Un Barça que utilizó dos disfraces en el Vicente Calderón frente al Atlético de Madrid obtuvo una victoria que reconforta su imagen, fortalece su moral y aumenta su cotización en la lucha por el título de Liga. Fue un Barça que ganó desde la resistencia. Con una careta de débil en la primera parte y una de gladiador en la segunda, en la que Rafinha abrió el marcador y Messi, ya sobre el final, deshizo el empate materializado por Godin.

Hay partidos que se pierden y se ganan por testosterona. El del Calderón, el Barça no lo perdió en el primer tiempo porque Ter Stegen fue su mejor baluarte. Pero lo ganó en la segunda por el nervio, la pujanza y la obstinación de sus jugadores que supieron aprovechar el bajón físico que sufrió el Atlético después de una entrega a fondo en los primeros 45 minutos.

Puede que en la primera parte muchas crónicas ya hablaran de lo que el Barça fue y era en ese momento. Probablemente el equipo iba a leer que antes era un equipo que dominaba y que ahora era el dominado en la mayor parte de un partido. Que antes cautivaba y ahora era cautivado; que antes dictaba lecciones de fútbol y ahora las recibía. Que antes hacía de cualquier partido un monólogo y el rival lo escuchaba embelesado, y hoy cualquier adversario lo interrumpía y hasta le chillaba. Que antes era un equipo que hacía propuestas de juego, y hoy no tenía opciones. Y que ahora escogía la única que le daban: patadón en busca del milagro de los tres de delante; que antes el portero blaugrana era el que menos intervenía, y hoy Ter Stegen es el que más se luce, el que evita goleadas mayúsculas, y el protagonista de que el equipo todavía figure en las estadísticas con la mejor posesión de balón.

Que antes el Barça era un equipo que no hacía sufrir a sus aficionados porque él tampoco sufría; se divertía, y hoy, en cambio, recibe un constante castigo que mantiene a su gente con el corazón en vilo y sus jugadores sufren acoso y asfixia.

Que antes en el banquillo se veía a unos suplentes sonrientes, y hoy el equipo tenía el rostro de su entrenador: agrio, con el ceño fruncido, con la cara amargada y hasta con los brazos cruzados. Probablemente todo eso también lo pensaban los aficionados y socios que viven en la nostalgia.

El partido del Calderón fue en líneas generales una continuación del último disputado en el Camp Nou. En el que el Atlético repitió la misma dosis de juego intenso, agresivo, de presión, como si su deseo fuera estrangular el Barça, ganar a los puntos, como en el boxeo, pero demoliendo al rival.

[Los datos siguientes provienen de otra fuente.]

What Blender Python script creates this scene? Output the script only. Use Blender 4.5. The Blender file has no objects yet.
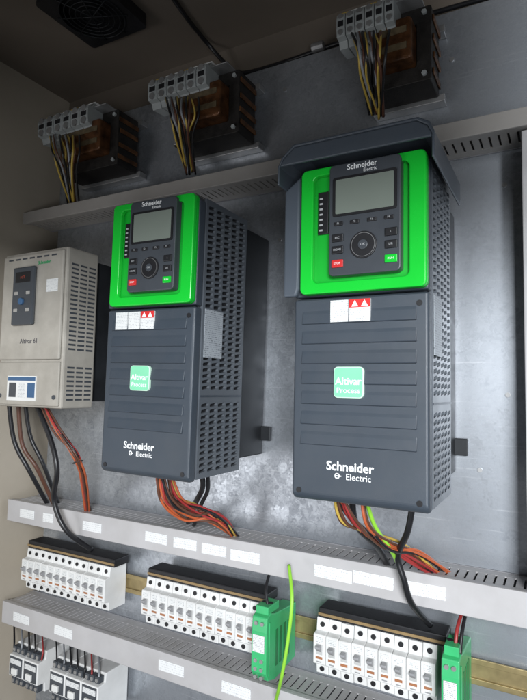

Ante un juego tan punzante, al Barça no le quedó más remedio que rezar y resistir en esa primera parte en la que se pareció más a un equipo débil que a uno que llegó al Calderón con la intención de recuperar la imagen y mantener su candidatura al título de Liga.

La mejoría del Barça en la segunda parte fue notable. Consiguió zafarse del agobio rojiblanco, que notó el esfuerzo de una soberbia primera parte en la que tuvo el triste premio de un empate a cero. Todavía sin Iniesta en su mejor momento, la lucha y el coraje de los jugadores, especialmente de Luis Suárez y Neymar, y la valiosa actuación de Ter Stegen, salvador de varios goles, pusieron al Barça en el partido como le gusta a su gente.

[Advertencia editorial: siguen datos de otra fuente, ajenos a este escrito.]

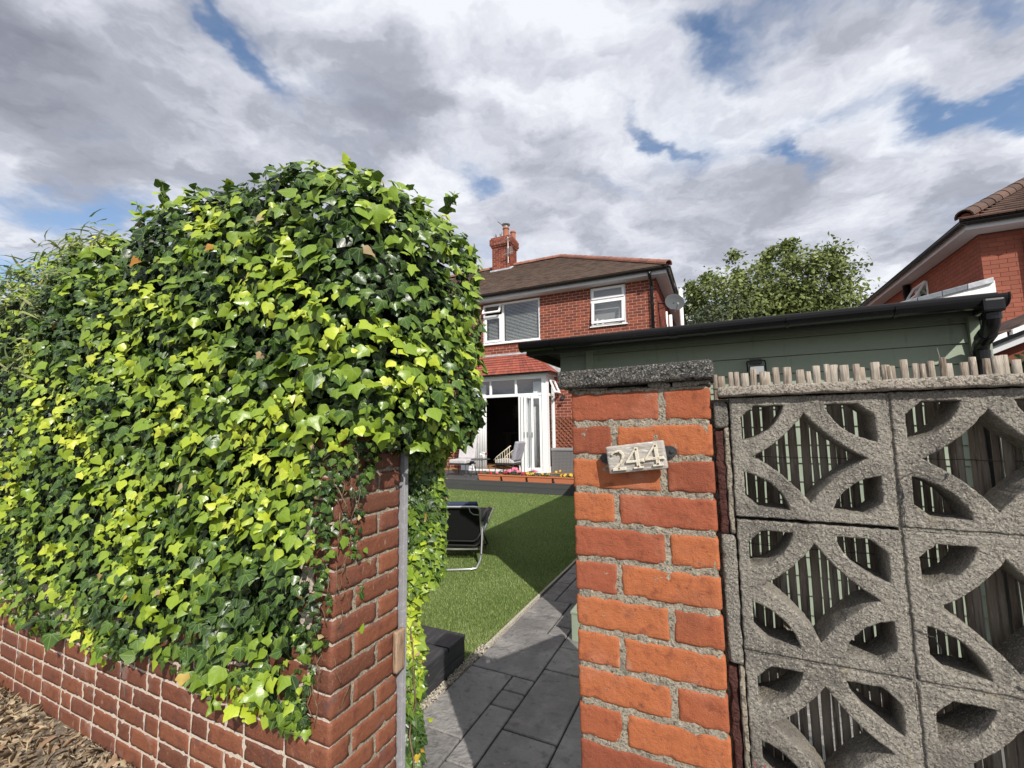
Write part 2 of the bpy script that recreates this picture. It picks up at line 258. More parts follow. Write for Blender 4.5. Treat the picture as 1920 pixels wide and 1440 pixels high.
# clear window glass: reflects the sky, lets the room show
g = bpy.data.materials.new('window_glass'); g.use_nodes = True; gt = g.node_tree; gt.nodes.clear()
go = gt.nodes.new('ShaderNodeOutputMaterial'); gm = gt.nodes.new('ShaderNodeMixShader'); lw = gt.nodes.new('ShaderNodeLayerWeight'); lw.inputs[0].default_value = .5; gp_ = gt.nodes.new('ShaderNodeMath'); gp_.operation = 'POWER'; gt.links.new(lw.outputs['Facing'], gp_.inputs[0]); gp_.inputs[1].default_value = 2.5; gf = gt.nodes.new('ShaderNodeMath'); gf.operation = 'MULTIPLY_ADD'; gt.links.new(gp_.outputs[0], gf.inputs[0]); gf.inputs[1].default_value = .6; gf.inputs[2].default_value = .07
ga = gt.nodes.new('ShaderNodeBsdfTransparent'); ga.inputs[0].default_value = (.95, .965, .96, 1); gg = gt.nodes.new('ShaderNodeBsdfGlossy'); gg.inputs['Roughness'].default_value = .02; gg.inputs[0].default_value = (.95, .97, 1, 1)
gt.links.new(gf.outputs[0], gm.inputs[0]); gt.links.new(ga.outputs[0], gm.inputs[1]); gt.links.new(gg.outputs[0], gm.inputs[2]); gt.links.new(gm.outputs[0], go.inputs[0])
MT['glass'] = g

# ------------------------------------------------------------ object helpers
def tag(o, label=None, cat=None, group=None, kind=None):
    if label: o['label'] = label
    if cat: o['category'] = cat
    if group: o['group'] = group
    if kind: o['kind'] = kind
    return o
def thing(name, loc, label, cat, group=None):
    o = bpy.data.objects.new(name, None); o.empty_display_size = .2; o.location = loc; col.objects.link(o)
    return tag(o, label, cat, group)
def place(o, parent):
    """world-space mesh put under a parent (nothing is rotated)"""
    if parent is not None:
        w = Vector((0, 0, 0)); q = parent
        while q is not None: w += q.location; q = q.parent
        o.parent = parent; o.location = o.location - w
    return o
class MB:
    def __init__(s): s.v = []; s.f = []; s.t = []; s.mi = []; s.tone = .5; s.m = 0
    def add(s, vs, fs):
        b = len(s.v); s.v += [tuple(v) for v in vs]
        for f in fs: s.f.append(tuple(i + b for i in f)); s.t.append(s.tone); s.mi.append(s.m)
        return s
    def box(s, x0, x1, y0, y1, z0, z1, mtx=None):
        vs = [(x, y, z) for z in (z0, z1) for y in (y0, y1) for x in (x0, x1)]
        if mtx: vs = [tuple(mtx @ Vector(v)) for v in vs]
        return s.add(vs, [(0, 2, 3, 1), (4, 5, 7, 6), (0, 1, 5, 4), (2, 6, 7, 3), (0, 4, 6, 2), (1, 3, 7, 5)])
    def hexa(s, bot, top):
        return s.add(list(bot) + list(top), [(3, 2, 1, 0), (4, 5, 6, 7), (0, 1, 5, 4), (1, 2, 6, 5), (2, 3, 7, 6), (3, 0, 4, 7)])
    def prism(s, poly, vec):
        n = len(poly); vec = Vector(vec); a = [Vector(p) for p in poly]; b = [p + vec for p in a]
        return s.add(a + b, [tuple(range(n - 1, -1, -1)), tuple(range(n, 2 * n))] + [(i, (i + 1) % n, n + (i + 1) % n, n + i) for i in range(n)])
    def tube(s, pts, r, n=8, cap=True):
        pts = [Vector(p) for p in pts]; rs = r if isinstance(r, (list, tuple)) else [r] * len(pts)
        vs = []; up = Vector((0.13, 0.21, 1)).normalized(); px_ = None
        for i, p in enumerate(pts):
            if i == 0: d = pts[1] - p
            elif i == len(pts) - 1: d = p - pts[i - 1]
            else: d = (pts[i + 1] - p).normalized() + (p - pts[i - 1]).normalized()
            d.normalize()
            if px_ is None:
                x = d.cross(up)
                if x.length < .05: x = d.cross(Vector((1, 0, 0)))
            else: x = px_ - d * px_.dot(d)
            x.normalize(); px_ = x; y = d.cross(x)
            for k in range(n):
                a = 2 * math.pi * k / n; vs.append(p + (x * math.cos(a) + y * math.sin(a)) * rs[i])
        fs = [(i * n + k, i * n + (k + 1) % n, (i + 1) * n + (k + 1) % n, (i + 1) * n + k) for i in range(len(pts) - 1) for k in range(n)]
        if cap: fs += [tuple(range(n - 1, -1, -1)), tuple((len(pts) - 1) * n + k for k in range(n))]
        return s.add(vs, fs)
    def lathe(s, prof, c=(0, 0, 0), n=16, axis=None):
        mt = axis.to_track_quat('Z', 'Y').to_matrix() if axis else Matrix.Identity(3); c = Vector(c)
        vs = [c + mt @ Vector((r * math.cos(2 * math.pi * k / n), r * math.sin(2 * math.pi * k / n), z)) for r, z in prof for k in range(n)]
        return s.add(vs, [(i * n + k, i * n + (k + 1) % n, (i + 1) * n + (k + 1) % n, (i + 1) * n + k) for i in range(len(prof) - 1) for k in range(n)])
    def build(s, name, mats, parent=None, smooth=False, bevel=0, seg=2):
        me = bpy.data.meshes.new(name); me.from_pydata(s.v, [], s.f)
        for m in (mats if isinstance(mats, (list, tuple)) else [mats]): me.materials.append(MT[m] if isinstance(m, str) else m)
        a = me.attributes.new('tone', 'FLOAT', 'FACE'); a.data.foreach_set('value', s.t)
        me.polygons.foreach_set('material_index', s.mi)
        if bevel:
            bm = bmesh.new(); bm.from_mesh(me); bmesh.ops.recalc_face_normals(bm, faces=bm.faces)
            bmesh.ops.bevel(bm, geom=list(bm.edges), offset=bevel, segments=seg, affect='EDGES', clamp_overlap=True, profile=.6)
            bm.to_mesh(me); bm.free()
        else:
            bm = bmesh.new(); bm.from_mesh(me); bmesh.ops.recalc_face_normals(bm, faces=bm.faces); bm.to_mesh(me); bm.free()
        if smooth: me.polygons.foreach_set('use_smooth', [True] * len(me.polygons))
        o = bpy.data.objects.new(name, me); col.objects.link(o)
        return place(o, parent)
def inst(me, name, loc, parent, rot=None, scale=None):
    o = bpy.data.objects.new(name, me); o.location = loc
    if rot: o.rotation_euler = rot
    if scale: o.scale = scale
    col.objects.link(o); return place(o, parent)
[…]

Se pusieron el mono de trabajo, dejaron lo que parecen haber perdido en el vestuario, y obtuvieron un triunfo por lucha, trabajado, metiendo el pie, rascando como rasca el Atlético.

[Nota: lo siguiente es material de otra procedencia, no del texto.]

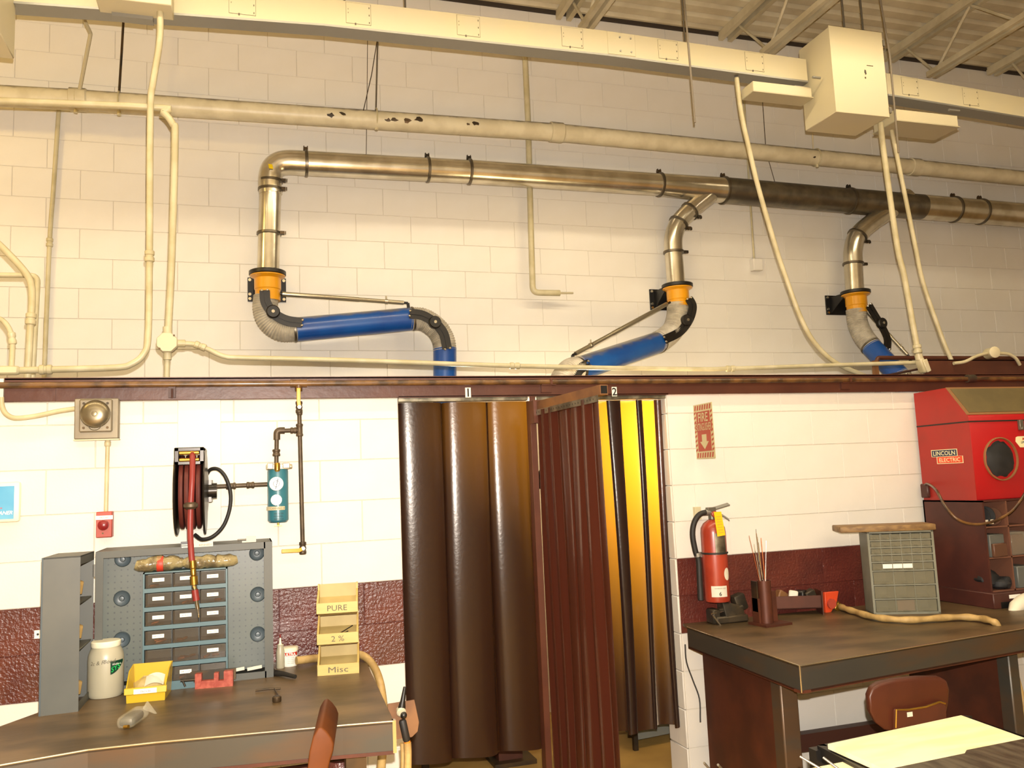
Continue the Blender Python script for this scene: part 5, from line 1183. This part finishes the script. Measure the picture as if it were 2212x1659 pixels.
part(fe, 'hose', 'black_rubber', lambda m: m.tube(spline(hs, 6), .0155, 12))
part(fe, 'nozzle', 'black_rubber', lambda m: m.cyl(P(1510, 1215, YE), P(1514, 1296, YE), .013, .017))
part(fe, 'hose_ferrule', 'steel_grey', lambda m: (m.cyl(P(1524, 1107, YE), P(1532, 1106, YE), .017), m.cyl(P(1506, 1194, YE), P(1508, 1202, YE), .02)))
zs_ = P(1543, 1197, YE-r).z; part(fe, 'strap', 'black_rubber', lambda m: m.lathe((Xe, YE, zs_-.005), (0, 0, 1), [(r, 0), (r+.005, .002), (r+.005, .009), (r, .011)], 32))
part(fe, 'hanger', 'cream_box', lambda m: m.bb((Xe-.06, YF-.02, ct.z-.0), (Xe-.02, YF, ct.z+.07)))
ce = V((Xe, YE, 0)); va = math.atan2(Xe, YE)
part(fe, 'instruction_label', 'galv_dull', lambda m: curved(m, ce, r+.0006, -va+.1, -va+1.1, P(1550, 1196, YE).z, P(1550, 1150, YE).z))
part(fe, 'inspection_label', 'paper', lambda m: curved(m, ce, r+.0006, -va-.45, -va+.85, P(1548, 1291, YE-r).z, P(1548, 1267, YE-r).z))
an = -va+.25; q = on_cyl(ce, r+.001, an, P(1548, 1284, YE-r).z); rr = V((math.cos(an), math.sin(an), 0)); text('6', fe, q, rr, UZ, .022, 'ink', bold=.02)
q = on_cyl(ce, r+.001, an, P(1548, 1272, YE-r).z); text('POWDER DRY CHEM', fe, q, rr, UZ, .006, 'ink_grey', width=.06)
an = -va+1.0; part(fe, 'round_sticker', 'rag_white', lambda m: m.grid(lambda u, v: on_cyl(ce, r+.0008, an+.32*v*math.cos(2*PI*u), P(1562, 1241, YE-r).z+.034*v*math.sin(2*PI*u)), 18, 3))
tgp = [P(1542, 1106, YE-.075), P(1558, 1105, YE-.075), P(1567, 1156, YE-.09), P(1550, 1159, YE-.09)]
tg_ = part(fe, 'tag', 'tag_yellow', lambda m: m.prism(tgp, (0, .0015, 0)))
for i in range(7): text('INSPECTION RECORD', tg_, lerp(lerp(tgp[0], tgp[1], .5), lerp(tgp[3], tgp[2], .5), .2+i*.11)+V((0, -.002, 0)), tgp[1]-tgp[0], UZ, .005, 'ink_grey', width=.03)

# ================================================================== right bench
ZR = .87
def TR(x, y, z=ZR): return PZ(x, y, z)
A_ = TR(1727, 1437); B_ = TR(1484, 1353); C_ = TR(2212, 1356)
dX = (C_-A_).normalized(); E_ = A_+dX*2.5
poly = [A_, E_, V((E_.x, YF-.02, ZR)), V((B_.x+.02, YF-.02, ZR)), B_]
rbn = thing('welding_bench', 'right steel topped welding bench with thick channel edges', 'bench', (3.3, 3.7, 0))
part(rbn, 'tabletop', 'bench_steel', lambda m: m.prism([p-V((0, 0, .012)) for p in poly], (0, 0, .012)))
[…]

El Madrid ya sabe que este Barça, que algunos han enterrado antes de tiempo, ha resucitado en carnaval. Fue una victoria para comprobar el dominio que tiene este equipo sobre el Atlético de Simeone en competiciones españolas (el técnico argentino no ha ganado un partido al Barça en 20 enfrentamientos) y que Messi goza marcándoles goles a los rojiblancos (21 goles en 21 partidos). Este Barça, sin ser brillante, no está muerto.